[APG Public List] 2010 Census warnings

Christopher Gray Christopher.Gray at Newscope-Solutions.co.uk
Tue Jan 26 08:04:59 MST 2010


There have been some people who have been promulgating the view that all you
need to provide on the census is the number of people at the address.  I
understand that the Census Bureau is about to start a big advertising
campaign to let people know what they need to provide and, more importantly,
why.  As I hope we all understand - the census is way more than names, ages
and place of birth of those in the house.

 

Chris

 

From: apgpubliclist-bounces at apgen.org
[mailto:apgpubliclist-bounces at apgen.org] On Behalf Of GShaw1234 at aol.com
Sent: 26 January 2010 14:27
To: apgpubliclist at apgen.org
Subject: [APG Public List] 2010 Census warnings

 

Hello all,

 

I received the following "mass" email from a neighbor yesterday and would be
interested to hear anyone's comments about it.  Some of the information on
here does match the information on the Census Bureau website and some does
not.  Does anyone know if the Census Bureau has actually begun sending out
workers to verify addresses?

 

gin Shaw

Atlanta, GA

 

2010 Census Cautions from the Better Business Bureau 

 

GOOD INFORMATION TO PASS ON TO EVERYBODY THAT YOU KNOW:

2010 Census to Begin

WARNING: 2010 Census Cautions from the Better Business Bureau

Be Cautious About Giving Info to Census Workers by Susan Johnson

With the U.S. Census process beginning, the Better Business Bureau 
(BBB) advises people to be cooperative, but cautious, so as not to become a
victim of fraud or identity theft. The first phase of the 2010 U.S. Census
is under way as workers have begun verifying the addresses of households
across the country. Eventually, more than 140,000 U.S. Census workers will
count every person in the United   States and will gather information about
every person living at each address including name, age, gender, race, and
other relevant data.

The big question is - how do you tell the difference between a U.S. Census
worker and a con artist? BBB offers the following advice:

** If a U.S. Census worker knocks on your door, they will have a badge, a
handheld device, a Census Bureau canvas bag, and a confidentiality notice.
Ask to see their identification and their badge before answering their
questions.  However, you should never invite anyone you don't know into your
home.

** Census workers are currently only knocking on doors to verify address
information.

Do not give your Social Security number, credit card or banking information
to anyone, even if they claim they need it for the U.S. . Census.
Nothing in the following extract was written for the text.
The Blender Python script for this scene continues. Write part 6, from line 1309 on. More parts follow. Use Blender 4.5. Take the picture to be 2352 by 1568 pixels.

REMEMBER, NO MATTER WHAT THEY ASK, YOU REALLY ONLY NEED TO TELL THEM HOW
MANY PEOPLE LIVE AT YOUR  ADDRESS..

While the Census Bureau might ask for basic financial information, such as a
salary range, 
YOU DON'T HAVE TO ANSWER ANYTHING AT ALL ABOUT YOUR FINANCIAL SITUATION. 

The Census Bureau will not ask for Social Security, bank account, or credit
card numbers, nor will employees solicit donations.  Any one asking for that
information is NOT with the Census Bureau.


AND REMEMBER, THE CENSUS BUREAU HAS DECIDED NOT TO WORK WITH ACORN ON
GATHERING THIS INFORMATION..  No Acorn worker should approach you saying
he/she is with the Census Bureau.

Eventually, Census workers may contact you by telephone, mail, or in person
at home. However, the 
Census Bureau will not contact you by Email, so be on the lookout for Email
scams impersonating the Census.

Never click on a link or open any attachments in an Email that are
supposedly from the U.S. Census Bureau.